======== Excerpted data

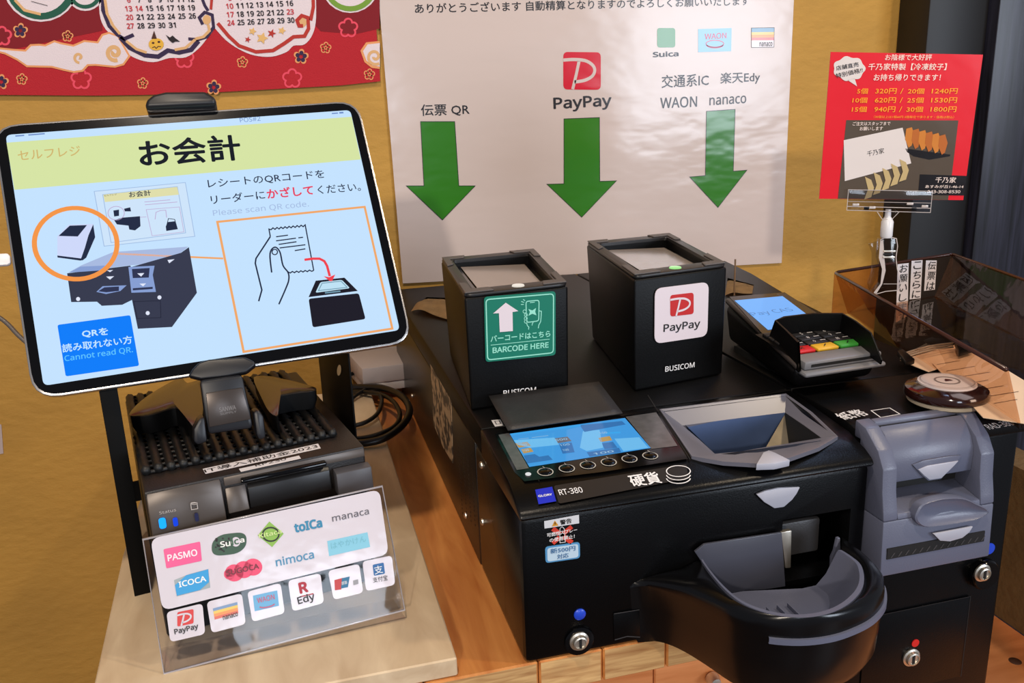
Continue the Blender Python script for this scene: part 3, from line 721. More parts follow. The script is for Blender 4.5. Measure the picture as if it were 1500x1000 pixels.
def mottled():
    m = bpy.data.materials.new('torn_poster'); m.use_nodes = True; N = m.node_tree.nodes; L = m.node_tree.links
    g = N.new('ShaderNodeNewGeometry'); n = N.new('ShaderNodeTexNoise'); n.inputs['Scale'].default_value = 90; n.inputs['Detail'].default_value = 4; L.new(g.outputs['Position'], n.inputs[0])
    r = N.new('ShaderNodeValToRGB'); r.color_ramp.interpolation = 'EASE'; r.color_ramp.elements[0].position = .44; r.color_ramp.elements[1].position = .56
    r.color_ramp.elements[0].color = lin((60, 56, 54)); r.color_ramp.elements[1].color = lin((186, 160, 130)); L.new(n.outputs[0], r.inputs[0])
    L.new(r.outputs[0], N['Principled BSDF'].inputs['Base Color']); return m
prism('side_sticker', SIDE, [(631, 533), (662, 587), (664, 678), (650, 655), (636, 622), (634, 575)], .0002, .0006, mottled(), coin, label='mottled grey and cream picture sticker')
# lid seams on top
f = Flat(TOP, .0004); f.line([(949, 579), (964, 603)], .0006); f.line([(963, 602.5), (1158, 571.5)], .0007); f.done('seam', mat('seam_grey', (48, 46, 46), .5), coin)
f = Flat(TOP, .0005); f.poly(crop(4.545, 680, 560)((180, 255), (240, 250), (262, 290), (205, 298))); f.done('small_label', WHITE, coin, 'tiny white square label')
f = Flat(TOP, .0007); f.line(crop(4.545, 680, 560)((203, 263), (233, 260), (243, 280), (215, 284)), .0006, True); f.done('label_print', INK, coin)

# ---- soft flap over the coin screen
flapc = thing('vinyl_flap', TOP.at(820, 600), 'matt black vinyl sheet flipped back above the blue coin screen', 'flap')
A = horiz(T+.0045); Bk = horiz(T+.014)
nf = 12; loops = []
for h in (0, .0009):
    rows = []
    for j in range(8):
        t = j/7; row = []
        for i in range(nf+1):
            s = i/nf
            x = (744+(912-744)*s)*(1-t)+(716+(877-716)*s)*t; y = (631-(631-606)*s)*(1-t)+(581-(581-560)*s)*t
            P_ = horiz(T+.0022+.010*t+.0008*math.sin(s*5+t*3)); row.append(P_.at(x, y, h))
        rows.append(row)
    loops.append(rows)
bm = bmesh.new(); G = [[[bm.verts.new(p) for p in r] for r in rows] for rows in loops]
for h in (0, 1):
    for j in range(7):
        for i in range(nf): bm.faces.new((G[h][j][i], G[h][j][i+1], G[h][j+1][i+1], G[h][j+1][i]))
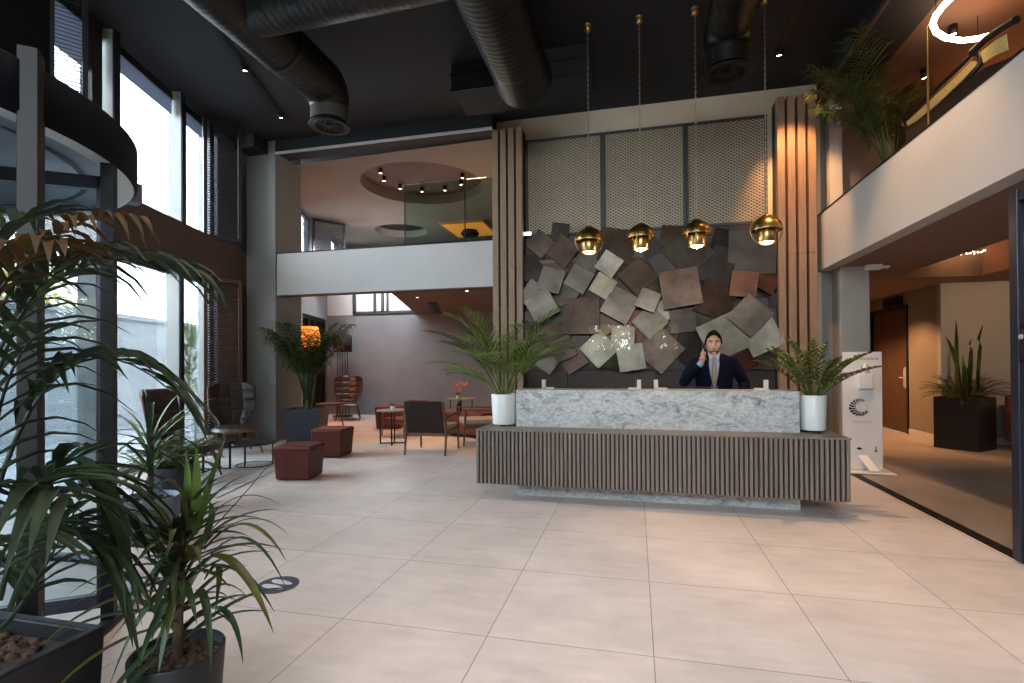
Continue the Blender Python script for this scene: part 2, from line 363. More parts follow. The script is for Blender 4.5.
def spot(name, loc, target, energy, col, size=60, blend=.6, rad=.04):
    l = bpy.data.lights.new(name, 'SPOT'); l.energy = energy; l.color = col; l.spot_size = R(size); l.spot_blend = blend; l.shadow_soft_size = rad
    o = bpy.data.objects.new(name, l); COL.objects.link(o); o.location = loc
    o.rotation_euler = (Vector(target)-Vector(loc)).to_track_quat('-Z', 'Y').to_euler(); return o
def point(name, loc, energy, col, rad=.08):
    l = bpy.data.lights.new(name, 'POINT'); l.energy = energy; l.color = col; l.shadow_soft_size = rad
    o = bpy.data.objects.new(name, l); COL.objects.link(o); o.location = loc; return o

# ================================================================== THE SETTING
YB = 7.9; CZ = 5.35
def fl(s, off): p = F(s, off); return (p.x, p.y)
struct('floor', MB().prism([fl(-13, -.25), (2.50, -4.4), (2.50, 16.2), fl(9, -.25)], -.12, 0), 'floor_tile')
struct('floor_corridor', MB().box((2.60, -4.4, -.12), (8.2, 16.2, -.001)), 'corridor_stone')
struct('trim_1', MB().box((2.50, -4.4, -.1), (2.60, 8.2, .006)), 'black_metal')
struct('ground', MB().box((-45, -30, -.3), (12, 40, -.14)), 'pavement')
struct('ceiling', MB().prism([fl(-13, -.4), (3.04, -4.4), (3.04, 8.2), fl(.45, -.4)], CZ, CZ+.1), 'ceiling_black')
struct('roof', MB().prism([fl(-13.4, -.5), (8.4, -4.8), (8.4, 16.6), fl(9.4, -.5)], 5.75, 5.9), 'ceiling_black')
# left facade
mb = MB(); mb.prism([fl(-13, -.34), fl(-13, 0), fl(0, 0), fl(0, -.34)], 2.765, 3.38); struct('wall_left', mb, 'plaster_brown')
struct('wall_left_pier', MB().prism([fl(-.62, -.36), fl(-.62, -.20), fl(.8, -.20), fl(.8, -.36)], 0, 5.35), 'wall_blue')
struct('mullion_post', MB().prism([fl(-3.45, -.33), fl(-3.45, -.20), fl(-3.29, -.20), fl(-3.29, -.33)], 3.38, 5.35), 'dark_bronze')
struct('wall_left_cladding', MB().prism([fl(-13, -.36), fl(-13, -.26), fl(-3.93, -.26), fl(-3.93, -.36)], 3.38, 5.35), 'dark_bronze')
def glaze(name, s0, s1, z0, z1, muls, fin=.15, tr=None, blind=None, frame='alu_light'):
    w = sroot(name, F(s0, -.3, z0))
    def loc(mbx, nm, m, **k):
        o = mbx.build(nm, m, w, **k); o.matrix_parent_inverse = Matrix.Translation(-F(s0, -.3, z0)); return o
    loc(MB().prism([fl(s0, -.305), fl(s0, -.295), fl(s1, -.295), fl(s1, -.305)], z0, z1), 'pane', 'window_glass')
    for a in muls:
        loc(MB().prism([fl(a, -.33), fl(a, -.3+fin), fl(a+.09, -.3+fin), fl(a+.09, -.33)], z0, z1), 'mullion', frame)
        loc(MB().prism([fl(a-.006, -.3+fin), fl(a-.006, -.3+fin+.02), fl(a+.10, -.3+fin+.02), fl(a+.10, -.3+fin)], z0, z1), 'mullion_shade_edge', 'steel_frame')  # dark strip paints the shade on the backlit inner edge
    if tr:
        for z, h in tr: loc(MB().prism([fl(s0, -.33), fl(s0, -.27), fl(s1, -.27), fl(s1, -.33)], z, z+h), 'transom', 'steel_frame')
    if blind:
        for a, b, z in blind:
            loc(MB().prism([fl(a, -.272), fl(a, -.268), fl(b, -.268), fl(b, -.272)], z, z1-.12), 'blind', 'blind_cloth')
    return w
glaze('window_1', -3.93, -.62, 3.38, 5.35, [-3.19, -1.78, -.97], tr=[(5.22, .12), (3.38, .03)], blind=[(-3.88, -3.22, 4.72), (-3.09, -1.80, 5.0), (-1.68, -.98, 5.02)])
glaze('window_2', -13, -.62, -.02, 2.765, [-10.5, -8.6, -6.9, -1.84, -.99], tr=[(-.02, .07), (2.68, .085)])
# column and left balcony
struct('column', MB().box((-6.80, YB, 0), (-6.20, 8.62, CZ)), 'plaster_grey')
struct('beam', MB().box((-6.75, 7.55, 5.12), (-6.35, YB, CZ)), 'ceiling_black')
struct('wall_balcony', MB().box((-6.17, YB, 2.59), (-2.20, 8.08, 3.33)), 'plaster_pale')
struct('beam_balcony', MB().box((-6.20, YB, 5.13), (-2.20, 8.27, CZ)), 'ceiling_black')
struct('trim_2', MB().box((-6.19, YB-.012, 5.105), (-2.20, YB+.03, 5.14)), 'plaster_pale')
struct('trim_3', MB().box((-6.17, YB-.004, 3.325), (-2.20, 8.1, 3.345)), 'black_metal')
struct('trim_4', MB().box((-6.17, YB-.006, 2.575), (-2.20, 8.08, 2.592)), 'plaster_brown')
# mezzanine ceiling with two round recesses
def holed(name, outer, holes, z, m):
    bm = bmesh.new(); ed = []
    def ring(pts):
        vs = [bm.verts.new((x, y, z)) for x, y in pts]; es = [bm.edges.new((vs[i], vs[(i+1) % len(vs)])) for i in range(len(vs))]; return vs, es
    _, e = ring(outer); ed += e
    for cx, cy, r, h in holes:
        pts = [(cx+r*math.cos(2*PI*k/48), cy+r*math.sin(2*PI*k/48)) for k in range(48)]
        vs, e = ring(pts); ed += e
        up = [bm.verts.new((x, y, z+h)) for x, y in pts]
        for k in range(48): bm.faces.new((vs[k], vs[(k+1) % 48], up[(k+1) % 48], up[k]))
        bm.faces.new(up)
    bmesh.ops.triangle_fill(bm, edges=ed, use_beauty=True)
    me = bpy.data.meshes.new(name); bm.to_mesh(me); bm.free(); me.materials.append(M[m]); o = bpy.data.objects.new(name, me); COL.objects.link(o); o['kind'] = 'structure'; return o
RC = (-4.30, 10.02); RD = (-6.35, 13.3)
holed('ceiling_mezzanine', [fl(.6, -.1), (-2.2, 8.24), (1.9, 8.24), (1.9, 16), fl(8.6, -.1)], [(*RC, 1.26, .22), (*RD, .72, .2)], 5.1, 'ceiling_beige')
struct('ceiling_recess', MB().cyl((RC[0], RC[1], 0), 1.255, 5.312, 5.318, 48), 'soffit_brown')
struct('ceiling_recess_small', MB().cyl((RD[0], RD[1], 0), .715, 5.292, 5.298, 48), 'front_dark')
struct('wall_mezzanine_back', MB().box((-11, 16, 0), (2, 16.15, 5.2)), 'plaster_taupe')
struct('wall_core_right', MB().box((1.8, 8.4, 0), (1.95, 16, 5.2)), 'plaster_taupe')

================

Go back over the listing above and copy exactly the lines that begin at the line with "Continue the Blender Python script for this scene: part 2, from" and stop after the line with "loc; return o"; leave out every other line.

Continue the Blender Python script for this scene: part 2, from line 363. More parts follow. The script is for Blender 4.5.
def spot(name, loc, target, energy, col, size=60, blend=.6, rad=.04):
    l = bpy.data.lights.new(name, 'SPOT'); l.energy = energy; l.color = col; l.spot_size = R(size); l.spot_blend = blend; l.shadow_soft_size = rad
    o = bpy.data.objects.new(name, l); COL.objects.link(o); o.location = loc
    o.rotation_euler = (Vector(target)-Vector(loc)).to_track_quat('-Z', 'Y').to_euler(); return o
def point(name, loc, energy, col, rad=.08):
    l = bpy.data.lights.new(name, 'POINT'); l.energy = energy; l.color = col; l.shadow_soft_size = rad
    o = bpy.data.objects.new(name, l); COL.objects.link(o); o.location = loc; return o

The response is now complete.